Tengo más de 60 años. Mi cuerpo, este cuerpo mío, lleva conmigo toda una vida, pero cada vez que lo miro en el espejo recuerdo su silencio. Llevo años viendo el escaso interés de mi marido por mí. Años preguntándole:
—¿No quieres saber nada de mí porque estoy gorda?
Y siempre, la misma respuesta: el silencio.
Un silencio que no es calma, sino vacío. Después de mucho insistirle, me abrazaba, casi como quien concede un favor, pero nunca de manera espontánea. Así hemos vivido los últimos años: yo deseando un beso, un abrazo, una caricia suave que no tuviera que mendigar. Él, simplemente, existiendo a mi lado, cumpliendo con su rol en silencio, sin emoción.

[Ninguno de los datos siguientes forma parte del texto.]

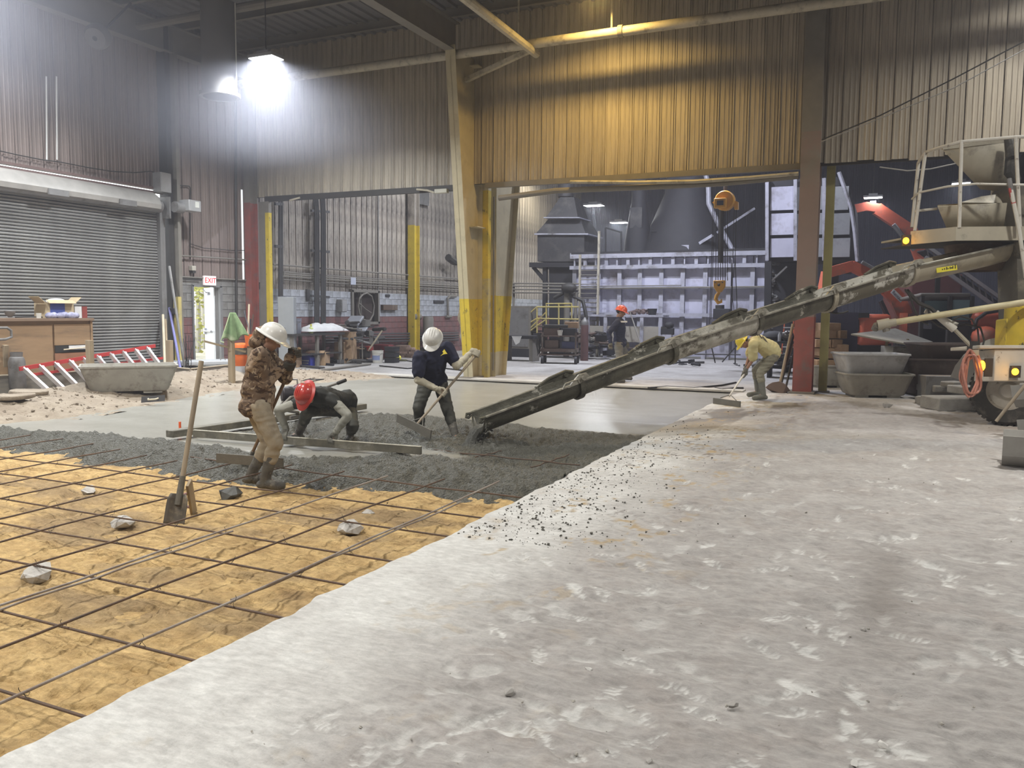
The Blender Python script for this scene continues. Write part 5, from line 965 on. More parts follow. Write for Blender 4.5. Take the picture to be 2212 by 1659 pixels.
# ================================================================ truck rear (only what reaches into the frame)
tr_ = thing('mixer_truck', 'rear of a concrete mixer truck with hoppers, railed platform and amber lights', 'truck', G(2200, 925))
def strip(pts, h, th, away=FW):
    mb = MB(); 
    for i in range(len(pts)-1): mb.beam(pts[i], pts[i+1], th, h, ext=0.005)
    return mb
d0, d1, d2 = J(1968, 514, 12.75), J(2065, 505, 12.2), J(2330, 503, 11.9); bk = V((FW.x, FW.y, 0)).normalized()*1.3
part('deck', MB().prism([d0, d1, d2, d2+bk, d0+bk*0.8], (0, 0, 0.03)), M_CREAMP, tr_)
part('deck_fascia', strip([d0, d1, d2], 0.20, 0.02), M_CREAMP, tr_)
part('deck_underside', MB().prism([d0-Zu*0.1, d1-Zu*0.1, d2-Zu*0.1, d2+bk-Zu*0.1, d0+bk*0.8-Zu*0.1], (0, 0, 0.02)), M_DARKSTEEL, tr_)
rl = [J(1984, 351, 13.3), J(1999, 329, 12.75), J(2036, 317, 12.4), J(2077, 306, 12.15), J(2194, 296, 11.9), J(2330, 290, 11.7)]
part('guard_rail', MB().tube(rl, 0.024, 8), M_TWHITE, tr_)
ml = [J(1970, 430, 13.3), J(1985, 416, 12.75), J(2047, 403, 12.35), J(2109, 397, 12.1), J(2190, 399, 11.9), J(2330, 400, 11.7)]
part('mid_rail', MB().tube(ml, 0.016, 8), M_TWHITE, tr_); part('low_rail', MB().tube([J(1976, 456, 12.9), J(2024, 451, 12.9)], 0.02, 6), M_TWHITE, tr_)
for a, b in (((1970, 491, 13.3), (1984, 351, 13.3)), ((1976, 499, 12.75), (1999, 329, 12.75)), ((2072, 492, 12.18), (2077, 306, 12.15)), ((2203, 490, 11.9), (2194, 296, 11.9)), ((2140, 490, 11.99+1.2), (2146, 380, 13.2))): part('rail_post', MB().tube([J(*a), J(*b)], 0.026, 8), M_TWHITE, tr_)
def loft4(top, bot, th=0.02):
    mb = MB(); k = 4; vs = top+bot; mb.add(vs, [(i, (i+1) % 4, 4+(i+1) % 4, 4+i) for i in range(4)]); return mb
def quad(x0, x1, y0, y1, dn, df): return [J(x0, y0, dn), J(x1, y1, dn), J(x1, y1-3, df), J(x0, y0-3, df)]
part('charge_hopper', loft4(quad(2036, 2195, 322, 303, 12.6, 13.9), quad(2118, 2196, 408, 418, 12.9, 13.4)), M_CREAMP, tr_, solid=0.02)
part('hopper_rim', strip([J(2036, 320, 12.6), J(2195, 301, 12.6)], 0.05, 0.04), M_CREAMP, tr_)
part('collector_hopper', loft4(quad(2026, 2200, 446, 437, 12.45, 13.4), quad(2046, 2200, 494, 494, 12.6, 13.2)), M_CREAMP, tr_, solid=0.02)
part('hopper_cone', MB().prism([J(2075, 437, 12.5), J(2120, 424, 12.6), J(2195, 414, 12.7), J(2240, 440, 12.6)], (0.1, 0.5, 0)), M_CREAMP, tr_)
part('hopper_throat', MB().lathe([(0.50, 0.0), (0.42, -0.30), (0.34, -0.42), (0.34, -0.40), (0.40, -0.28), (0.48, 0.0)], J(2115, 527, 12.9), n=20), mat('rust_brown', (0.10, 0.065, 0.045), 0.8, scale=5, dirt=(0.2, 0.17, 0.13)), tr_)
part('drum_support', MB().prism([J(2185, 400, 12.3), J(2330, 390, 12.3), J(2330, 760, 12.3), J(2200, 700, 12.3), J(2196, 520, 12.3)], FW*0.5), mat('drum_dark', (0.10, 0.09, 0.07), 0.7, scale=4, dirt=(0.3, 0.27, 0.2)), tr_)
part('drum_mouth', MB().lathe([(0.30, 0), (0.48, 0.25), (0.7, 1.0), (0.68, 1.0), (0.45, 0.25), (0.27, 0)], J(2215, 360, 12.9), frame(RT*0.95-Zu*0.25, Zu), n=24), M_DARKSTEEL, tr_)
part('rocker_cover', MB().tube([J(2178, 300, 12.4), J(2186, 340, 12.3), J(2184, 372, 12.3), J(2196, 392, 12.3)], [0.06, 0.09, 0.10, 0.07], 10), M_RUBBER, tr_)
part('white_hose', MB().tube([J(2181, 392, 11.9), J(2188, 430, 11.85), J(2202, 500, 11.85), J(2216, 600, 11.85)], 0.028, 8), M_TWHITE, tr_)
part('red_hose', MB().tube([J(2181, 388, 11.9), J(2183, 410, 11.88), J(2190, 440, 11.85)], 0.03, 8), mat('red_hose', (0.45, 0.06, 0.05), 0.5), tr_)
part('grip', MB().tube([J(2180, 386, 11.9), J(2184, 412, 11.88)], 0.034, 8), M_GREYSTEEL, tr_)
part('yellow_guard', MB().lathe([(0.0, 0), (0.27, 0), (0.28, 0.1), (0.28, 0.62), (0.24, 0.66), (0, 0.66)], J(2212, 757, 12.1), n=24), M_YEL, tr_)
part('yellow_box', MB().box(J(2180, 726, 12.2), (0.26, 0.3, 0.50), Matrix((RT, FW, Zu)).transposed()), M_YEL, tr_, bevel=0.02)
part('frame_block', MB().box(J(2172, 790, 12.1), (0.62, 0.5, 0.46), Matrix((RT, FW, Zu)).transposed()), M_TWHITE, tr_, bevel=0.015)
part('frame_ledge', MB().box(J(2150, 752, 12.2), (0.9, 0.8, 0.05), Matrix((RT, FW, Zu)).transposed()), M_TWHITE, tr_, bevel=0.01)
part('frame_pocket', MB().box(J(2135, 794, 11.82), (0.11, 0.03, 0.26), Matrix((RT, FW, Zu)).transposed()), M_DARKSTEEL, tr_)
for k, (x, y, dd) in enumerate(((2121, 790, 11.78), (2193, 803, 11.75), (1957, 520, 12.7))):
    a_ = part('amber_light', MB().ell(J(x, y, dd), (0.045, 0.03, 0.075 if k == 0 else 0.05)), M_AMBER, tr_, 'glowing amber lamp'); part('bezel', MB().box(J(x, y, dd+0.06), (0.13, 0.05, 0.17), Matrix((RT, FW, Zu)).transposed()), M_DARKSTEEL, a_)
    pl = bpy.data.lights.new('amber', 'POINT'); pl.energy = 1.6; pl.color = (1, 0.5, 0.05); pl.shadow_soft_size = 0.05; po = bpy.data.objects.new('amber_glow', pl); po.location = J(x, y, dd-0.12); COL.objects.link(po)
whR = frame(-FW*0.75-RT*0.66, Zu); wc_ = J(2178, 880, 12.35); wc_.z = 0.50
part('wheel', MB().lathe([(0.28, -0.14), (0.46, -0.15), (0.50, -0.11), (0.505, 0.0), (0.50, 0.11), (0.46, 0.15), (0.28, 0.14)], wc_, whR, n=32), M_RUBBER, tr_, smooth=30)
tk = MB()
for i in range(40):
    a_ = 2*PI*i/40; 
    for sg in (-1, 1): tk.box(wc_+whR @ V((math.cos(a_)*0.505, math.sin(a_)*0.505, sg*0.07)), (0.03, 0.045, 0.09), whR @ rz(a_))
part('tread', tk, M_RUBBER, tr_)
part('rim', MB().lathe([(0.0, 0.06), (0.1, 0.06), (0.14, 0.0), (0.26, 0.02), (0.29, 0.12)], wc_, whR, n=24), M_TWHITE, tr_)
part('fender', MB().sweep([wc_+whR @ V((0.62*math.cos(a_), 0.62*math.sin(a_), 0)) for a_ in np.linspace(-0.6, 1.4, 9)], [(-0.2, 0), (0.2, 0), (0.2, 0.015), (-0.2, 0.015)], up=whR @ V((0, 0, 1)), close=True), M_TGREY, tr_)
part('strut_rod', MB().tube([J(1958, 627, 12.25), J(1985, 655, 12.25), J(2011, 666, 12.2), J(2030, 684, 12.15)], 0.03, 8), M_DARKSTEEL, tr_)
part('lift_cylinder', MB().tube([J(2020, 676, 12.15), J(2062, 712, 12.1)], 0.055, 12), M_TWHITE, tr_); part('lift_beam', MB().beam(J(1998, 672, 12.3), J(2068, 702, 12.2), 0.05, 0.06), M_TWHITE, tr_)
part('piston', MB().tube([J(2058, 708, 12.1), J(2100, 750, 12.05)], 0.028, 8), M_CREAMP, tr_); part('pivot', MB().box(J(2101, 748, 12.05), (0.10, 0.12, 0.14), Matrix((RT, FW, Zu)).transposed()), M_DARKSTEEL, tr_)
for pts in ([(2005, 668), (2010, 690), (2030, 706), (2050, 712), (2085, 700), (2118, 708), (2126, 735), (2120, 757)], [(2060, 690), (2075, 683), (2100, 690), (2112, 712), (2116, 750)], [(1955, 625), (1965, 640), (1975, 668), (1985, 690), (2005, 702)]): part('hydraulic_hose', MB().tube([J(x, y, 12.15) for x, y in pts], 0.014, 6), M_CABLE, tr_)
# chute sling cable under sections
wire('sling_cable', 'thin black cable sagging under the chute beside the red column', [J(x, y, 11.9) for x, y in ((1780, 668), (1790, 674), (1805, 677), (1820, 676), (1832, 672))], 0.014, M_CABLE)
# long cream pipe resting on the truck, with coupling
t = thing('discharge_pipe', 'long cream coloured steel pipe with a muddy coupling pointing left from the truck', 'pipe', J(2060, 680, 12.0))
part('pipe', MB().tube([J(1915, 699, 12.3), J(2060, 676, 12.0), J(2330, 636, 11.5)], 0.047, 14), mat('cream_pipe', (0.56, 0.50, 0.30), 0.5, scale=12, col2=(0.46, 0.40, 0.24), dirt=(0.3, 0.2, 0.12), dirt_scale=25, dirt_lo=0.66, dirt_hi=0.70), t)
part('coupling', MB().tube([J(1896, 703, 12.33), J(1922, 698, 12.28)], 0.078, 14).tube([J(1922, 698, 12.28), J(1936, 696, 12.25)], 0.058, 14), M_CREAMP, t); part('elbow', MB().tube([J(1900, 702, 12.33), J(1893, 703, 12.4), J(1889, 712, 12.45)], 0.05, 10), M_STEEL, t); part('clamp', MB().tube([J(1912, 705, 12.3), J(1915, 716, 12.3)], 0.05, 8), M_STEEL, t)
sh = [J(1838, 724, 18.0), J(1934, 712, 19.0), J(2015, 741, 18.3), J(1968, 747, 17.6)]
t = thing('sheet', 'grey muddy sheet lying tilted below the end of the cream pipe', 'sheet', sum(sh, V((0, 0, 0)))/4); part('sheet_top', MB().prism(sh, (0, 0, 0.03)), mat('sheet_mud', (0.30, 0.28, 0.23), 0.8, scale=5, dirt=(0.2, 0.18, 0.14)), t)
q = sum(sh, V((0, 0, 0)))/4; part('trestle', MB().beam(V((q.x-0.3, q.y, 0)), V((q.x-0.2, q.y, q.z-0.01)), 0.06, 0.06).beam(V((q.x+0.3, q.y, 0)), V((q.x+0.2, q.y, q.z-0.01)), 0.06, 0.06), M_LUM, t)
# orange hose coil on the truck corner
mb = MB()
rs = np.random.RandomState(2)
for k in range(6):
    cx, cy, rx_, ry_ = 2101+rs.randn()*4, 809+rs.randn()*3, 11+rs.rand()*13, 40+rs.rand()*14; mb.tube([J(cx+rx_*math.cos(a_)*(1+0.25*math.sin(a_*2+k)), cy+ry_*math.sin(a_)+4*math.sin(a_*3+k*2), 11.7+0.02*k+0.03*math.sin(a_*2+k)) for a_ in np.linspace(0, 2*PI, 26)], 0.017, 6)
t = thing('hose_coil', 'coiled salmon red hose hanging from the truck corner', 'hose', J(2101, 860, 11.7)); part('coil', mb, mat('salmon_hose', (0.50, 0.20, 0.14), 0.5, scale=20, col2=(0.36, 0.16, 0.12)), t); part('hanger', MB().box(J(2103, 762, 11.75), (0.12, 0.06, 0.08), Matrix((RT, FW, Zu)).transposed()), M_CREAMP, t)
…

No puedo separarme por motivos económicos. Y es duro admitirlo. No me avergüenza contarlo, me avergüenza vivirlo, pero es la realidad: estoy atrapada, y cada día busco en mi mente pequeños consuelos que no terminan de calmar este vacío.
Esta semana descubrí algo que me desgarró un poco más: compartió un meme burlándose del sobrepeso de un conocido. Sentí un golpe frío en el pecho. Me enfadé, me dolió, me enfureció. Ahora lo sé con certeza: le repugna mi persona. Se lo dije. ¿Y su respuesta?
—Yo no lo he escrito, solo lo he compartido.
Como si compartir no fuera lo mismo. Como si uno compartiera algo en lo que no cree.
Me trata bien, eso no lo niego. Me habla, me ayuda si se lo pido. Pero me falta un beso sin pedirlo, un abrazo que nazca de él, un gesto que me haga sentir amada, no tolerada.
Cada noche, cuando me acuesto a su lado, siento su respiración tranquila. Me pregunto si alguna vez se preguntará cómo me siento yo, aquí, en este cuerpo que no sabe ser invisible, pero que él insiste en no mirar.